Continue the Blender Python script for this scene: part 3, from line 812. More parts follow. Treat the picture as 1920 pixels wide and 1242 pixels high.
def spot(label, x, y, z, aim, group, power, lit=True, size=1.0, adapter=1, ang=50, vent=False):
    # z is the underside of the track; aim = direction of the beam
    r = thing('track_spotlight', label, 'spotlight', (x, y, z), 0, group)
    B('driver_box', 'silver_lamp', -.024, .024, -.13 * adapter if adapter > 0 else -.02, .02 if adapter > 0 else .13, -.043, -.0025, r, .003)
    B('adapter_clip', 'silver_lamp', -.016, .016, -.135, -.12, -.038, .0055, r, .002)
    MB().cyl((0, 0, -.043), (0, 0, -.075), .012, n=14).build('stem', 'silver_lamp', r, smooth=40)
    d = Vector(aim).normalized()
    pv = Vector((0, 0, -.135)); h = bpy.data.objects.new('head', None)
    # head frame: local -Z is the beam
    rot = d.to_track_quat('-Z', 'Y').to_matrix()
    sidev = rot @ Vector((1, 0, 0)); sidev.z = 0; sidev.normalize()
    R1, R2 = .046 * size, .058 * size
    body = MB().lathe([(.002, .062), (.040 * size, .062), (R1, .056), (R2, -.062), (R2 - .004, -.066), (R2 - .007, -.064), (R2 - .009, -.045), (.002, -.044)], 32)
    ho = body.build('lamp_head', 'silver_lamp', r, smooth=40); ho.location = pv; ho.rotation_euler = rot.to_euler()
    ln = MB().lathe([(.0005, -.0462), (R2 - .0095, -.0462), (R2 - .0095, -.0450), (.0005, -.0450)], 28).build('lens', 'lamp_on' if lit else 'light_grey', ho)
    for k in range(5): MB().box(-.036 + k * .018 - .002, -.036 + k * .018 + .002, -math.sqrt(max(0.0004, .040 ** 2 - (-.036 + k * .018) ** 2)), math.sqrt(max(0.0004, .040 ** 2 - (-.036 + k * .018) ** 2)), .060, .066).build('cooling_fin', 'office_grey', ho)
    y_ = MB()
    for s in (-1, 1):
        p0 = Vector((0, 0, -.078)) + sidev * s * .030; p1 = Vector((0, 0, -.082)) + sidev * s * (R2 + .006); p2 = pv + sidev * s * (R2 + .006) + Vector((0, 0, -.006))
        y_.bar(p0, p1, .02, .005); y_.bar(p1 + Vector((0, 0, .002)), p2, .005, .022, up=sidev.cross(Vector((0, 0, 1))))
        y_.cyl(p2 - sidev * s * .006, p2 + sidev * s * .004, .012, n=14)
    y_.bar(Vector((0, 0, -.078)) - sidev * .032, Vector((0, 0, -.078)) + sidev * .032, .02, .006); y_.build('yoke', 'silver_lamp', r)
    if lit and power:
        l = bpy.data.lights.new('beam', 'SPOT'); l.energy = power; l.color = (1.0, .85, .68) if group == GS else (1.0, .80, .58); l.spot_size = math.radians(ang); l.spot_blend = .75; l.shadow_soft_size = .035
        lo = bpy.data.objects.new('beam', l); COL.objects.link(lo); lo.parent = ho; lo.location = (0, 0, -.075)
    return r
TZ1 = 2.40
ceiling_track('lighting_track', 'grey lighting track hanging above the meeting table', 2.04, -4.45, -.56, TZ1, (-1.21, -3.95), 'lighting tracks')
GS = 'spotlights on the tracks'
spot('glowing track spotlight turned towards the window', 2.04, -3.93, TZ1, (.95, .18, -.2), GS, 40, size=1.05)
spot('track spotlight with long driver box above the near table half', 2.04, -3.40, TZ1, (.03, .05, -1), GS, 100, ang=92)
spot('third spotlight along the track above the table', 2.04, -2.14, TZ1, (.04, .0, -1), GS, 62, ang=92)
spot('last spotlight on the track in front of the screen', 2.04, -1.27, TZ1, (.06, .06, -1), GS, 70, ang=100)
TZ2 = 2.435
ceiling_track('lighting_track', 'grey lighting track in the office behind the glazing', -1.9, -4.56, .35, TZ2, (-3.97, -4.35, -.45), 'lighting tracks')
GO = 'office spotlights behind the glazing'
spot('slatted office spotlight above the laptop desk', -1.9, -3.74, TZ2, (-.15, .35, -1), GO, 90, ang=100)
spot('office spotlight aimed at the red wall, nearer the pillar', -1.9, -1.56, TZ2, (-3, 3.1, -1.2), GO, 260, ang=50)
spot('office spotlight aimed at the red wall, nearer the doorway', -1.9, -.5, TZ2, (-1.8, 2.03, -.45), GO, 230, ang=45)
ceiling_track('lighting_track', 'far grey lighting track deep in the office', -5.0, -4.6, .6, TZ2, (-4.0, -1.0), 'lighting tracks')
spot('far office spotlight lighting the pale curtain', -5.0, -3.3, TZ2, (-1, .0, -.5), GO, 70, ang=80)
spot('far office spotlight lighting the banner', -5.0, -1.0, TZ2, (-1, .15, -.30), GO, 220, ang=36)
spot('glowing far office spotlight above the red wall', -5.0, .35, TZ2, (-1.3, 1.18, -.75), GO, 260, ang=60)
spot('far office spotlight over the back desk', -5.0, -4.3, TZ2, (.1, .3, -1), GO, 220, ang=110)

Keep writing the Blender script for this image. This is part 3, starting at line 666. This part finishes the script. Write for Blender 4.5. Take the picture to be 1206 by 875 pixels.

__THE EXERCISE__.
Restate all of the entries exactly, please.

__TASK RESPONSE__.
Continue the Blender Python script for this scene: part 3, from line 812. More parts follow. Treat the picture as 1920 pixels wide and 1242 pixels high.
def spot(label, x, y, z, aim, group, power, lit=True, size=1.0, adapter=1, ang=50, vent=False):
    # z is the underside of the track; aim = direction of the beam
    r = thing('track_spotlight', label, 'spotlight', (x, y, z), 0, group)
    B('driver_box', 'silver_lamp', -.024, .024, -.13 * adapter if adapter > 0 else -.02, .02 if adapter > 0 else .13, -.043, -.0025, r, .003)
    B('adapter_clip', 'silver_lamp', -.016, .016, -.135, -.12, -.038, .0055, r, .002)
    MB().cyl((0, 0, -.043), (0, 0, -.075), .012, n=14).build('stem', 'silver_lamp', r, smooth=40)
    d = Vector(aim).normalized()
    pv = Vector((0, 0, -.135)); h = bpy.data.objects.new('head', None)
    # head frame: local -Z is the beam
    rot = d.to_track_quat('-Z', 'Y').to_matrix()
    sidev = rot @ Vector((1, 0, 0)); sidev.z = 0; sidev.normalize()
    R1, R2 = .046 * size, .058 * size
    body = MB().lathe([(.002, .062), (.040 * size, .062), (R1, .056), (R2, -.062), (R2 - .004, -.066), (R2 - .007, -.064), (R2 - .009, -.045), (.002, -.044)], 32)
    ho = body.build('lamp_head', 'silver_lamp', r, smooth=40); ho.location = pv; ho.rotation_euler = rot.to_euler()
    ln = MB().lathe([(.0005, -.0462), (R2 - .0095, -.0462), (R2 - .0095, -.0450), (.0005, -.0450)], 28).build('lens', 'lamp_on' if lit else 'light_grey', ho)
    for k in range(5): MB().box(-.036 + k * .018 - .002, -.036 + k * .018 + .002, -math.sqrt(max(0.0004, .040 ** 2 - (-.036 + k * .018) ** 2)), math.sqrt(max(0.0004, .040 ** 2 - (-.036 + k * .018) ** 2)), .060, .066).build('cooling_fin', 'office_grey', ho)
    y_ = MB()
    for s in (-1, 1):
        p0 = Vector((0, 0, -.078)) + sidev * s * .030; p1 = Vector((0, 0, -.082)) + sidev * s * (R2 + .006); p2 = pv + sidev * s * (R2 + .006) + Vector((0, 0, -.006))
        y_.bar(p0, p1, .02, .005); y_.bar(p1 + Vector((0, 0, .002)), p2, .005, .022, up=sidev.cross(Vector((0, 0, 1))))
        y_.cyl(p2 - sidev * s * .006, p2 + sidev * s * .004, .012, n=14)
    y_.bar(Vector((0, 0, -.078)) - sidev * .032, Vector((0, 0, -.078)) + sidev * .032, .02, .006); y_.build('yoke', 'silver_lamp', r)
    if lit and power:
        l = bpy.data.lights.new('beam', 'SPOT'); l.energy = power; l.color = (1.0, .85, .68) if group == GS else (1.0, .80, .58); l.spot_size = math.radians(ang); l.spot_blend = .75; l.shadow_soft_size = .035
        lo = bpy.data.objects.new('beam', l); COL.objects.link(lo); lo.parent = ho; lo.location = (0, 0, -.075)
    return r
TZ1 = 2.40
ceiling_track('lighting_track', 'grey lighting track hanging above the meeting table', 2.04, -4.45, -.56, TZ1, (-1.21, -3.95), 'lighting tracks')
GS = 'spotlights on the tracks'
spot('glowing track spotlight turned towards the window', 2.04, -3.93, TZ1, (.95, .18, -.2), GS, 40, size=1.05)
spot('track spotlight with long driver box above the near table half', 2.04, -3.40, TZ1, (.03, .05, -1), GS, 100, ang=92)
spot('third spotlight along the track above the table', 2.04, -2.14, TZ1, (.04, .0, -1), GS, 62, ang=92)
spot('last spotlight on the track in front of the screen', 2.04, -1.27, TZ1, (.06, .06, -1), GS, 70, ang=100)
TZ2 = 2.435
ceiling_track('lighting_track', 'grey lighting track in the office behind the glazing', -1.9, -4.56, .35, TZ2, (-3.97, -4.35, -.45), 'lighting tracks')
GO = 'office spotlights behind the glazing'
spot('slatted office spotlight above the laptop desk', -1.9, -3.74, TZ2, (-.15, .35, -1), GO, 90, ang=100)
spot('office spotlight aimed at the red wall, nearer the pillar', -1.9, -1.56, TZ2, (-3, 3.1, -1.2), GO, 260, ang=50)
spot('office spotlight aimed at the red wall, nearer the doorway', -1.9, -.5, TZ2, (-1.8, 2.03, -.45), GO, 230, ang=45)
ceiling_track('lighting_track', 'far grey lighting track deep in the office', -5.0, -4.6, .6, TZ2, (-4.0, -1.0), 'lighting tracks')
spot('far office spotlight lighting the pale curtain', -5.0, -3.3, TZ2, (-1, .0, -.5), GO, 70, ang=80)
spot('far office spotlight lighting the banner', -5.0, -1.0, TZ2, (-1, .15, -.30), GO, 220, ang=36)
spot('glowing far office spotlight above the red wall', -5.0, .35, TZ2, (-1.3, 1.18, -.75), GO, 260, ang=60)
spot('far office spotlight over the back desk', -5.0, -4.3, TZ2, (.1, .3, -1), GO, 220, ang=110)

Keep writing the Blender script for this image. This is part 3, starting at line 666. This part finishes the script. Write for Blender 4.5. Take the picture to be 1206 by 875 pixels.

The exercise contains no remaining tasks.